The Department of Veterans Affairs (VA) has several grant opportunities for veterans who have service-connected disabilities. When a veteran has a disability, it is oftentimes necessary for him or her to live in a home with certain accessibility features. To address this need, the VA created several types of grants that help veterans afford modifications to a new or existing home without having to apply for a veteran loan program

To qualify for any VA grant, veterans will need to have a permanent and total service-connected disability. Through these grants, veterans with disabilities can have a barrier-free home, which makes it easier to live independently. Below, learn more about the types of VA grants that disabled veterans can access and also the steps to apply and get approved for a grant. 

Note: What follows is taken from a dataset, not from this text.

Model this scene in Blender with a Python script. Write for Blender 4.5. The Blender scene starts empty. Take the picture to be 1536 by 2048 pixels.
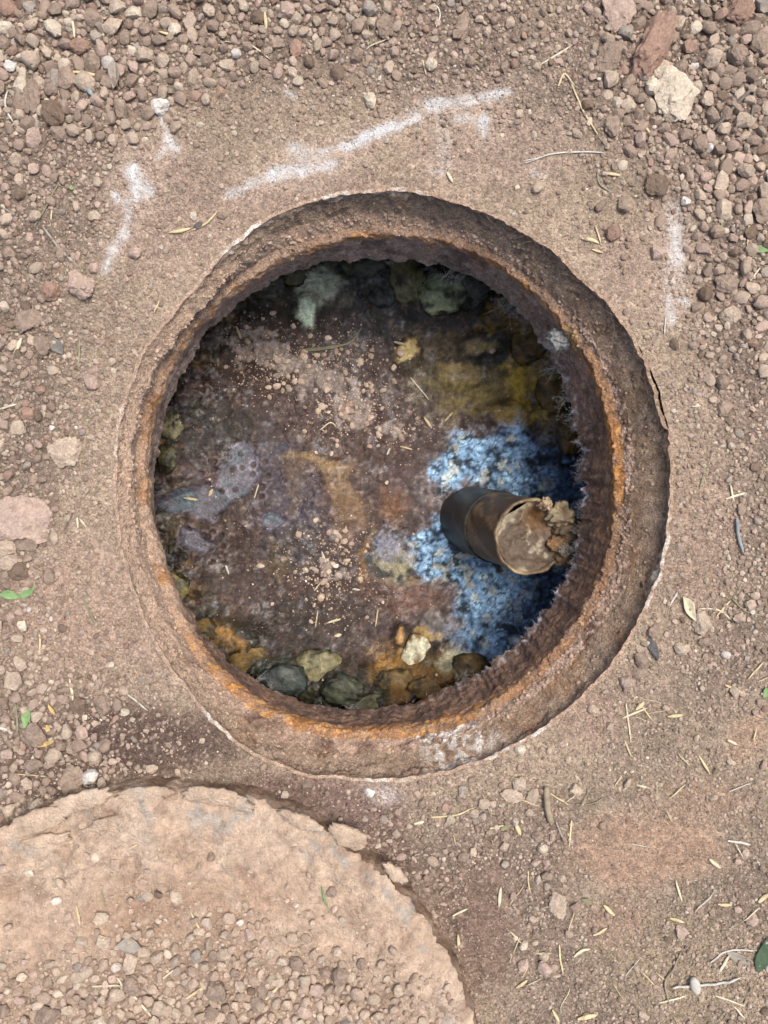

Types of Housing Grants for Disabled Veterans 

Currently, there are three main types of grants that veterans can receive to make their homes more accessible. It is important to note that some of these grants may sound similar, but they work a little differently from one another. The three types of grant programs that are available to disabled veterans are:

  • The Specially Adapted Housing (SAH) Grant. 
  • The Special Housing Adaptation (SHA) Grant. 
  • The Temporary Residence Adaptation (TRA) Grant.

First, the Specially Adapted Housing (SAH) Grant is available to help veterans built a specially-constructed home or remodel an existing home so that it can be more accessible. The funds from an SAH grant can also help cover part of the unpaid mortgage balance of an adapted home that was bought without the help of a VA grant. In other words, veterans who already owned their homes but had to modify them to accommodate a disability can still benefit from an SAH grant. 

Second, the Special Housing Adaptation (SHA) Grant is available for veterans who already own a home that needs to be adapted or veterans who plan on purchasing a home that needs to be adapted. SHA grants may also help with the purchase of an already adapted home. For example, a veteran may use this grant to help purchase a home that already has all of the required accommodations for a wheelchair. 

Third, there are Temporary Residence Adaptation (TRA) Grants open to veterans who are temporarily living with family whose home needs to be adapted to suit the veteran’s disability. To get a TRA grant, a veteran must be eligible for an SHA or SAH grant. However, note that using the TRA grant will not deplete the total amount of grant funds available to the veteran. 

There are also addition veteran housing assistance programs you may qualify for. 

Eligibility Requirements for Veteran Grant Programs

Each veteran grant program has its own eligibility requirements. However, several of these requirements are shared between grant programs. For example, both SAH and SHA are only available to veterans who own their home. Other qualifications that must be met include requirements that are related to: 

  • Service length. 
  • The service-connected disability that the applicant is afflicted with.  
  • The number of times that the applicant has received a veteran grant. 

After you apply for a veteran grant, you will be notified about the decision made on your case. If you are not found eligible for a grant program, your notice will also provide the reason that you did not meet eligibility requirements. It is essential that you review these requirements carefully. For example, if you are denied for failing to provide the necessary documentation or failing to fully complete your application, you could still be eligible for benefits and may need to reapply. 

Learn How to Apply for a Veteran Grant 

The application process for SAH, SHA and TRA grants is the same due to the fact that a single application form is used for these grants. These grants can be obtained any time by filling out VA Form 26-4555 online, over the phone, by mail or in person at your local VA regional office. 

During the application, you will need to verify your eligibility based on your disability. Remember that you must have a permanent and total service-connected disability to qualify. The exact types of qualifying disabilities also vary depending on whether you are requesting the SAH or SHA grant.

It is also important to understand that the VA accepts a limited number of applicants during each fiscal year. If you are eligible for a grant based on your disability but did not receive funding before the cap is reached, you are encouraged to apply in the next fiscal year. 

When submitting an application for a VA grant, you may be required to provide documentation to support your application. Where documentation is required, it is essential that you submit your documents in a timely manner to avoid a delay or denial of benefits.

Discover Veteran Grant Benefits 

Before applying for a grant, it helps to understand what benefits you may receive under each of these VA programs. In 2019, the maximum amount awarded for a SAH grant was $85,645 and the maximum amount for SHA grants was $17,130 per recipient. If you are eligible for a temporary TRA grant, you may receive up to $37,597 depending on what type of grant you choose to use for your permanent housing needs in the future. Keep in mind that these amounts are subject to change from one year to the next.